NYCLU Applauds State Senate Vote to Shut Down NYPD Stop-and-Frisk Database
FOR IMMEDIATE RELEASE
CONTACT: media@aclu.org
NEW YORK – The New York Civil Liberties Union today praised the State Senate for passing legislation that will protect New Yorkers’ privacy and due process rights by barring the NYPD from keeping a computer database of innocent people who are stopped, questioned or frisked by police officers.
“We applaud the Senate for voting to pull the plug on the NYPD’s vast database of totally innocent black and Latino New Yorkers,” NYCLU Executive Director Donna Lieberman said. “No one who was unjustly stopped, questioned or frisked should end up in an electronic police database. Now the Assembly and Governor Patterson must join the Senate and stand up for the right to privacy and due process under the law.”
The bill, sponsored by Sen. Eric Adams (D-20th SD) and Assemblyman Hakeem Jeffries (D-57th AD), targets the NYPD’s practice of maintaining a computer database containing the names, addresses and other personal information of every individual who is stopped, questioned and frisked by NYPD officers, including the overwhelming majority of people who are stopped but are totally innocent – never arrested or issued a summons. It would amend state Criminal Procedure Law to prohibit police departments from storing in a computer database the personal information of individuals who have been stopped and/or frisked by police and released without any further legal action.
The bill, S7945, would allow police to keep electronic databases of generic information about stop-and-frisk encounters, such as the gender and race of individuals stopped, and the location of the stops.

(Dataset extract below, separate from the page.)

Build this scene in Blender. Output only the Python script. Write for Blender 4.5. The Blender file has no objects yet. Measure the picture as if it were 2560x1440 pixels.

This data is necessary to independently analyze the NYPD’s stop-and-frisk activity and identify whether officers are engaging in a pattern of racial profiling.
“Over the past six years, the police have stopped innocent blacks and Latinos in New York City millions of times, and those people are suffering the added injustice of having their personal information stored indefinitely in an NYPD database making them permanent targets for criminal investigation,” Lieberman said. “It’s a shame that legislation is necessary to stop to this unjust and unnecessary practice.”
Since 2004, the NYPD has stopped and interrogated people nearly 3 million times, and the names and addresses of those stopped have been entered into the department’s database, regardless of whether the person had done anything wrong. Last year, NYPD officers stopped and questioned or frisked people more than 575,000 times, the most ever. Nearly nine out of 10 of those stopped and questioned by police last year were neither arrested nor issued a summons. And more than 80 percent were black or Latino.